Explorer Levison Wood studied history at Nottingham University before joining the Parachute Regiment and serving in Afghanistan.

Since then, he has filmed three series for Channel 4 documenting his journeys on foot through Central America, the Himalayas and along the Nile. His latest series, From Russia to Iran: Crossing the Wild Frontier, sees him revisit the Caucuses mountain range, which he first past through on his gap year.

We caught up with him to find out how to make a career while travelling.

You can’t just get up one morning and decide to be an explorer.

Well, you can, but you’re not going to get on television with that attitude. You’ve got to jump through lots of hoops to get there and it’s not just a case of how many countries you’ve been to. You don’t have to join the Army to get into TV, but I think it’s good to have some level of expertise or niche knowledge. Once you’re an expert in anything, in any industry, people will come to you. That’s where you want to be.

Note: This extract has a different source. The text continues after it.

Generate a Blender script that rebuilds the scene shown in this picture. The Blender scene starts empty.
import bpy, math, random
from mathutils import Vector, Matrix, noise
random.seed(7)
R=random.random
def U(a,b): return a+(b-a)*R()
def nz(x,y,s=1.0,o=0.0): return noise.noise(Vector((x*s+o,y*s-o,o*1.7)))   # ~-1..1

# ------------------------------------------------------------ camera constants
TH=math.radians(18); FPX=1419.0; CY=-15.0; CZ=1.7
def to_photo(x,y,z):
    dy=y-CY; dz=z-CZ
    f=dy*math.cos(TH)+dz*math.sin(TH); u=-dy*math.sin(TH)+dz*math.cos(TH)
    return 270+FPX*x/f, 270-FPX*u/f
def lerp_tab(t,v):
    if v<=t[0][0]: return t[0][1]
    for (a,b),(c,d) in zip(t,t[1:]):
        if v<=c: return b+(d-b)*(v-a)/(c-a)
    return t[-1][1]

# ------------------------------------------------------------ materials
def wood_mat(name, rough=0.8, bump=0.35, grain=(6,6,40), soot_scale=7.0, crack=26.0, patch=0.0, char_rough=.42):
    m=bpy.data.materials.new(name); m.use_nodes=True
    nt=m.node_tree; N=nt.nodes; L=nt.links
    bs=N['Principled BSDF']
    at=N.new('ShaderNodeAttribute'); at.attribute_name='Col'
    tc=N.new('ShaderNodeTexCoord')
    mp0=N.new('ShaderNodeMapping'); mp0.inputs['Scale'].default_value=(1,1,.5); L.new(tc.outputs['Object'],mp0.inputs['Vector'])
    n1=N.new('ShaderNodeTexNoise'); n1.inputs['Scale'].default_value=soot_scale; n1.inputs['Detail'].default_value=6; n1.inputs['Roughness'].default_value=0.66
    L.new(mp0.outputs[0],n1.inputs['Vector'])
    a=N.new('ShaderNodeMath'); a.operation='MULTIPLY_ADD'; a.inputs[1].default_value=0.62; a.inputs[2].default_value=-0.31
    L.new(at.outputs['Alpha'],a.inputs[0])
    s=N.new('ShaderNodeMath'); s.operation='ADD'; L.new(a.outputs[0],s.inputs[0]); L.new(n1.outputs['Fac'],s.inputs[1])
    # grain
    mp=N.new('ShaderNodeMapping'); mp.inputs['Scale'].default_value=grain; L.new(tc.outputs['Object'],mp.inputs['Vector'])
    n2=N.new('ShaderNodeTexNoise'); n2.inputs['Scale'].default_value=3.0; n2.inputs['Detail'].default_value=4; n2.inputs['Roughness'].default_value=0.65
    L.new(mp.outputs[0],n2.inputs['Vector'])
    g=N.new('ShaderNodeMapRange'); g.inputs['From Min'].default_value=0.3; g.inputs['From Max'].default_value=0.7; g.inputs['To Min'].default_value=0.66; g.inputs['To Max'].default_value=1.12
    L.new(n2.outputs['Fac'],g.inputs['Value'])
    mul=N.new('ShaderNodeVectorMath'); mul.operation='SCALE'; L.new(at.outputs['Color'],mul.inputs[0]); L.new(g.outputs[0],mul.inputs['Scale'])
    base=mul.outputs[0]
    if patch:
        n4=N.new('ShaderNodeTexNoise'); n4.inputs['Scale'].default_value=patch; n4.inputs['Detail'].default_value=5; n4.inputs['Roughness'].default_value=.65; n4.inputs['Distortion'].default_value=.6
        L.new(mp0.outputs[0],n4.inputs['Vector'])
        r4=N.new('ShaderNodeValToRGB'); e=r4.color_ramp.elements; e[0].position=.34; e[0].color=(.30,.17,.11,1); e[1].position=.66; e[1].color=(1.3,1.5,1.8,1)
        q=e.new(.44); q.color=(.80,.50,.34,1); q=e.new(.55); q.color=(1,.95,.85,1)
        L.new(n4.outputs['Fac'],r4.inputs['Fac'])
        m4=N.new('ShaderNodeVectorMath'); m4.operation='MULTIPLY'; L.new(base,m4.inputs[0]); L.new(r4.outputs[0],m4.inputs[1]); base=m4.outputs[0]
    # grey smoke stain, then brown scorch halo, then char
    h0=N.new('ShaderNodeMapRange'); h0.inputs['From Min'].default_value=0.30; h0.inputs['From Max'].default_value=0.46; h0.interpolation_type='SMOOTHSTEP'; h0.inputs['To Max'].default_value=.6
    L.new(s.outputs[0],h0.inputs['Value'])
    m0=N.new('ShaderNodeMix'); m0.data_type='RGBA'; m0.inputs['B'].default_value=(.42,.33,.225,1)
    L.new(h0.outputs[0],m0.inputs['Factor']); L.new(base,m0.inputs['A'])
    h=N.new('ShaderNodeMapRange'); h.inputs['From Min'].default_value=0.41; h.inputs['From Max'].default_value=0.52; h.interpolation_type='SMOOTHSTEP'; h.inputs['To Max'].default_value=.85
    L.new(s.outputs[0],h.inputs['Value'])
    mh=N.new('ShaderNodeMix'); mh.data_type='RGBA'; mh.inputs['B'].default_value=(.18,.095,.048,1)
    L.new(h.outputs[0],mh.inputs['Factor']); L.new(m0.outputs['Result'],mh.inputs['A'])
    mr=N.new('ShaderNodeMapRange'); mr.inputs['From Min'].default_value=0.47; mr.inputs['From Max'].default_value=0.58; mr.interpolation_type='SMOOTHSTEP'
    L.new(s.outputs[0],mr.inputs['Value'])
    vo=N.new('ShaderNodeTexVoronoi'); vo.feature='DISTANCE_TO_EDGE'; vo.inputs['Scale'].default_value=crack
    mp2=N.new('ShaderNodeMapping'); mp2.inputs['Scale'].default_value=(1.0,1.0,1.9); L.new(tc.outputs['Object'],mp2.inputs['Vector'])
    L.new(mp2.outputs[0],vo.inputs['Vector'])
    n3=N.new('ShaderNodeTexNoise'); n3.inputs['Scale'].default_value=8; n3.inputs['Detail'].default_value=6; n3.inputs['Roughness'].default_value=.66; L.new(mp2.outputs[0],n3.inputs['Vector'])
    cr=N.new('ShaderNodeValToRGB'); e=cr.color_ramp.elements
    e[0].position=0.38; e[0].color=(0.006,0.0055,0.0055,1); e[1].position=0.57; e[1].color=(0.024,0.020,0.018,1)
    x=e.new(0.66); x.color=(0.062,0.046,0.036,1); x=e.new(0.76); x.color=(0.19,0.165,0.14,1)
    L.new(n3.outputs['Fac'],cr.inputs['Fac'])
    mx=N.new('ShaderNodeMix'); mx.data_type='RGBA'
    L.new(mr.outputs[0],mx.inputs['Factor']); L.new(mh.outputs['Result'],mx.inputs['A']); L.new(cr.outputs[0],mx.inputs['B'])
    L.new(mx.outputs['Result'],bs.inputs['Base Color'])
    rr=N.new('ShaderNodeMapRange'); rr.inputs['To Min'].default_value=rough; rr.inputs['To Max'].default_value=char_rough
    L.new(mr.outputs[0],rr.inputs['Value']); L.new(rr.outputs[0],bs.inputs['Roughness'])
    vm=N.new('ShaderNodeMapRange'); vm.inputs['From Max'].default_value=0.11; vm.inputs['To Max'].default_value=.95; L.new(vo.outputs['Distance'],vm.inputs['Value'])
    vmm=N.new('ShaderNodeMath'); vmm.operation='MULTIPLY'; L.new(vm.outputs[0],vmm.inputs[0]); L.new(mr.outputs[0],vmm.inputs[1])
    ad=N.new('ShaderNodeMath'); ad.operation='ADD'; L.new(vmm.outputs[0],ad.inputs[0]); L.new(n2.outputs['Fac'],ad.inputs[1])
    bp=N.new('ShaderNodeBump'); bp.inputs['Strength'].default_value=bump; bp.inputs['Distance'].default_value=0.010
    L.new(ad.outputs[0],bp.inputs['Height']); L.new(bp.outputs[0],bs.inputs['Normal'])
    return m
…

There’s no such thing as an easy route in. You’ve got to work for a long time to establish a reputation.

That was one of the reasons I joined the Army in the first place, because I knew that it would provide a great platform to do what I’m doing now. Look at someone like David Attenborough, he’s been in the business for decades and that’s why he is as well-known and as good as he is – just through sheer persistence.

Self-filming is very different to being with a crew, even though it’s never more than two or three people.

When you’ve got three people, with a couple of bigger cameras, it does put other people on the back foot a bit. I’ve found that it’s often a lot easier when it’s just me and a local guy with a small camera: people are a bit more open, they aren’t too scared – whereas they feel obliged to say certain things or are more nervous in front of a camera crew.

I see all the rough cuts of my documentaries, but I don’t get heavily involved in the editing.

I think you need that fresh pair of eyes in the edit, in order to be ruthless, because there’s so much footage. When you know what lengths you’ve been to to get the footage, whether it’s climbing mountains or spending hours – if not days – trying to get that perfect shot, it is sometimes quite soul-destroying for it to not make the cut.

I feel good that I’m filming my expeditions now, but I’ve done some quite wild ones in the past and I couldn’t have filmed them.

When I was 22, I hitch-hiked to India through Afghanistan and Iran and I think that, if I’d tried to film it, no one would have taken me seriously at that age. You need that time where you’re learning and gaining the experience and credibility without having the responsibility of filming and documenting things. So, to all those 22-year-olds out there who want to be TV presenters, there’s no rush. That will come later: you’ve got to go out and get some experience first.